_What is required_
Leave out any pictures and transcribe all other data below exactly.

===== Given information =====

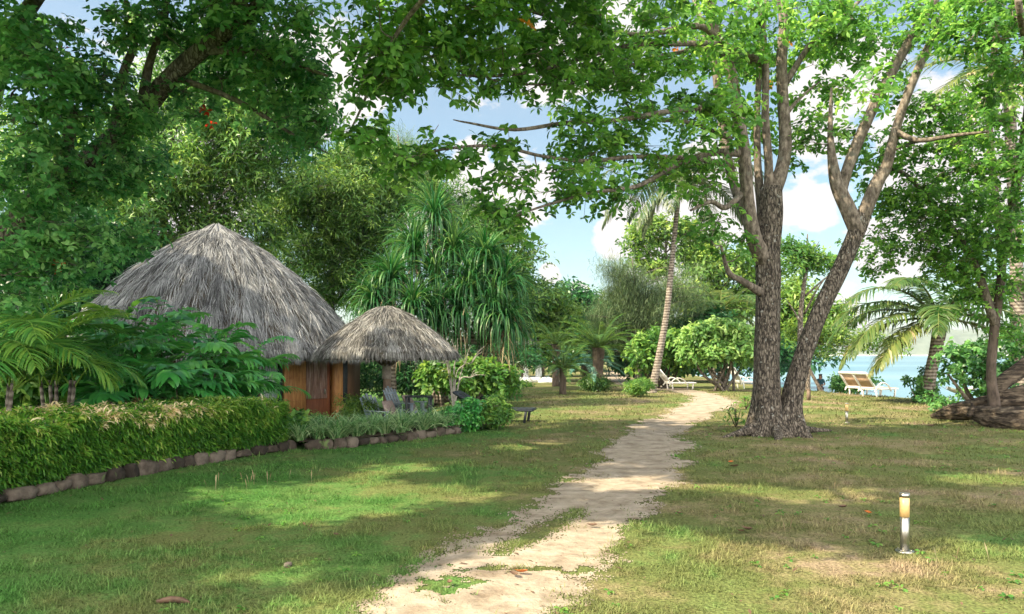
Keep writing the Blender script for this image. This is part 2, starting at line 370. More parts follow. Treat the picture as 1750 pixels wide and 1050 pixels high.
def lawn_nodes(N, L):
    """colour of the turf from real position: greener left, drier olive right, bald brown spots"""
    tc = N.new('ShaderNodeNewGeometry'); P = tc.outputs['Position']
    sp = N.new('ShaderNodeSeparateXYZ'); L.new(P, sp.inputs[0])
    n1 = N.new('ShaderNodeTexNoise'); n1.inputs['Scale'].default_value = .55; n1.inputs['Detail'].default_value = 7; n1.inputs['Roughness'].default_value = .65; L.new(P, n1.inputs['Vector'])
    n2 = N.new('ShaderNodeTexNoise'); n2.inputs['Scale'].default_value = 5; n2.inputs['Detail'].default_value = 6; n2.inputs['Roughness'].default_value = .7; L.new(P, n2.inputs['Vector'])
    mr = N.new('ShaderNodeMapRange'); mr.inputs['From Min'].default_value = -3.9; mr.inputs['From Max'].default_value = 1.8; mr.inputs['To Min'].default_value = -.22; mr.inputs['To Max'].default_value = .19; L.new(sp.outputs[0], mr.inputs['Value'])
    a = N.new('ShaderNodeMath'); a.operation = 'ADD'; am_ = N.new('ShaderNodeMath'); am_.operation = 'MULTIPLY_ADD'; L.new(n1.outputs['Fac'], am_.inputs[0]); am_.inputs[1].default_value = 1.7; am_.inputs[2].default_value = -.34; L.new(mr.outputs[0], a.inputs[0]); L.new(am_.outputs[0], a.inputs[1])
    b = N.new('ShaderNodeMath'); b.operation = 'MULTIPLY_ADD'; L.new(n2.outputs['Fac'], b.inputs[0]); b.inputs[1].default_value = .55; b.inputs[2].default_value = -.275
    c = N.new('ShaderNodeMath'); c.operation = 'ADD'; L.new(a.outputs[0], c.inputs[0]); L.new(b.outputs[0], c.inputs[1])
    r = ramp(N, [(0.2,(.062,.16,.034)),(0.4,(.10,.18,.048)),(0.52,(.135,.17,.055)),(0.66,(.13,.145,.05)),(0.82,(.21,.185,.09)),(0.95,(.26,.20,.13))]); L.new(c.outputs[0], r.inputs[0])
    return r.outputs[0], c.outputs[0], n2.outputs['Fac'], sp
def mk_ground():
    m, N, L = nodes('turf'); col, f, fine, sp = lawn_nodes(N, L)
    geo = N.new('ShaderNodeNewGeometry')
    n3 = N.new('ShaderNodeTexNoise'); n3.inputs['Scale'].default_value = 45; n3.inputs['Detail'].default_value = 4; L.new(geo.outputs['Position'], n3.inputs['Vector'])
    mp = N.new('ShaderNodeMapRange'); mp.inputs['To Min'].default_value = .45; mp.inputs['To Max'].default_value = 1.25; mp.inputs['From Min'].default_value = .3; mp.inputs['From Max'].default_value = .7; L.new(n3.outputs['Fac'], mp.inputs['Value'])
    mu = N.new('ShaderNodeMixRGB'); mu.blend_type = 'MULTIPLY'; mu.inputs[0].default_value = 1; L.new(col, mu.inputs[1]); L.new(mp.outputs[0], mu.inputs[2])
    # sand below the lawn's edge
    zr = N.new('ShaderNodeMapRange'); zr.inputs['From Min'].default_value = -.12; zr.inputs['From Max'].default_value = -.3; L.new(sp.outputs[2], zr.inputs['Value'])
    xr = N.new('ShaderNodeMath'); xr.operation = 'GREATER_THAN'; L.new(sp.outputs[0], xr.inputs[0]); xr.inputs[1].default_value = 5
    zz = N.new('ShaderNodeMath'); zz.operation = 'MULTIPLY'; L.new(zr.outputs[0], zz.inputs[0]); L.new(xr.outputs[0], zz.inputs[1])
    ms = N.new('ShaderNodeMixRGB'); L.new(zz.outputs[0], ms.inputs[0]); L.new(mu.outputs[0], ms.inputs[1]); ms.inputs[2].default_value = (.62,.55,.44,1)
    b = N.new('ShaderNodeBsdfPrincipled'); b.inputs['Roughness'].default_value = .95; b.inputs['Specular IOR Level'].default_value = .1; L.new(ms.outputs[0], b.inputs['Base Color'])
    bp = N.new('ShaderNodeBump'); bp.inputs['Strength'].default_value = .7; bp.inputs['Distance'].default_value = .03; L.new(n3.outputs['Fac'], bp.inputs['Height']); L.new(bp.outputs[0], b.inputs['Normal'])
    o = N.new('ShaderNodeOutputMaterial'); L.new(b.outputs[0], o.inputs[0]); return m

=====

_Answer to the task_
Keep writing the Blender script for this image. This is part 2, starting at line 370. More parts follow. Treat the picture as 1750 pixels wide and 1050 pixels high.
def lawn_nodes(N, L):
    """colour of the turf from real position: greener left, drier olive right, bald brown spots"""
    tc = N.new('ShaderNodeNewGeometry'); P = tc.outputs['Position']
    sp = N.new('ShaderNodeSeparateXYZ'); L.new(P, sp.inputs[0])
    n1 = N.new('ShaderNodeTexNoise'); n1.inputs['Scale'].default_value = .55; n1.inputs['Detail'].default_value = 7; n1.inputs['Roughness'].default_value = .65; L.new(P, n1.inputs['Vector'])
    n2 = N.new('ShaderNodeTexNoise'); n2.inputs['Scale'].default_value = 5; n2.inputs['Detail'].default_value = 6; n2.inputs['Roughness'].default_value = .7; L.new(P, n2.inputs['Vector'])
    mr = N.new('ShaderNodeMapRange'); mr.inputs['From Min'].default_value = -3.9; mr.inputs['From Max'].default_value = 1.8; mr.inputs['To Min'].default_value = -.22; mr.inputs['To Max'].default_value = .19; L.new(sp.outputs[0], mr.inputs['Value'])
    a = N.new('ShaderNodeMath'); a.operation = 'ADD'; am_ = N.new('ShaderNodeMath'); am_.operation = 'MULTIPLY_ADD'; L.new(n1.outputs['Fac'], am_.inputs[0]); am_.inputs[1].default_value = 1.7; am_.inputs[2].default_value = -.34; L.new(mr.outputs[0], a.inputs[0]); L.new(am_.outputs[0], a.inputs[1])
    b = N.new('ShaderNodeMath'); b.operation = 'MULTIPLY_ADD'; L.new(n2.outputs['Fac'], b.inputs[0]); b.inputs[1].default_value = .55; b.inputs[2].default_value = -.275
    c = N.new('ShaderNodeMath'); c.operation = 'ADD'; L.new(a.outputs[0], c.inputs[0]); L.new(b.outputs[0], c.inputs[1])
    r = ramp(N, [(0.2,(.062,.16,.034)),(0.4,(.10,.18,.048)),(0.52,(.135,.17,.055)),(0.66,(.13,.145,.05)),(0.82,(.21,.185,.09)),(0.95,(.26,.20,.13))]); L.new(c.outputs[0], r.inputs[0])
    return r.outputs[0], c.outputs[0], n2.outputs['Fac'], sp
def mk_ground():
    m, N, L = nodes('turf'); col, f, fine, sp = lawn_nodes(N, L)
    geo = N.new('ShaderNodeNewGeometry')
    n3 = N.new('ShaderNodeTexNoise'); n3.inputs['Scale'].default_value = 45; n3.inputs['Detail'].default_value = 4; L.new(geo.outputs['Position'], n3.inputs['Vector'])
    mp = N.new('ShaderNodeMapRange'); mp.inputs['To Min'].default_value = .45; mp.inputs['To Max'].default_value = 1.25; mp.inputs['From Min'].default_value = .3; mp.inputs['From Max'].default_value = .7; L.new(n3.outputs['Fac'], mp.inputs['Value'])
    mu = N.new('ShaderNodeMixRGB'); mu.blend_type = 'MULTIPLY'; mu.inputs[0].default_value = 1; L.new(col, mu.inputs[1]); L.new(mp.outputs[0], mu.inputs[2])
    # sand below the lawn's edge
    zr = N.new('ShaderNodeMapRange'); zr.inputs['From Min'].default_value = -.12; zr.inputs['From Max'].default_value = -.3; L.new(sp.outputs[2], zr.inputs['Value'])
    xr = N.new('ShaderNodeMath'); xr.operation = 'GREATER_THAN'; L.new(sp.outputs[0], xr.inputs[0]); xr.inputs[1].default_value = 5
    zz = N.new('ShaderNodeMath'); zz.operation = 'MULTIPLY'; L.new(zr.outputs[0], zz.inputs[0]); L.new(xr.outputs[0], zz.inputs[1])
    ms = N.new('ShaderNodeMixRGB'); L.new(zz.outputs[0], ms.inputs[0]); L.new(mu.outputs[0], ms.inputs[1]); ms.inputs[2].default_value = (.62,.55,.44,1)
    b = N.new('ShaderNodeBsdfPrincipled'); b.inputs['Roughness'].default_value = .95; b.inputs['Specular IOR Level'].default_value = .1; L.new(ms.outputs[0], b.inputs['Base Color'])
    bp = N.new('ShaderNodeBump'); bp.inputs['Strength'].default_value = .7; bp.inputs['Distance'].default_value = .03; L.new(n3.outputs['Fac'], bp.inputs['Height']); L.new(bp.outputs[0], b.inputs['Normal'])
    o = N.new('ShaderNodeOutputMaterial'); L.new(b.outputs[0], o.inputs[0]); return m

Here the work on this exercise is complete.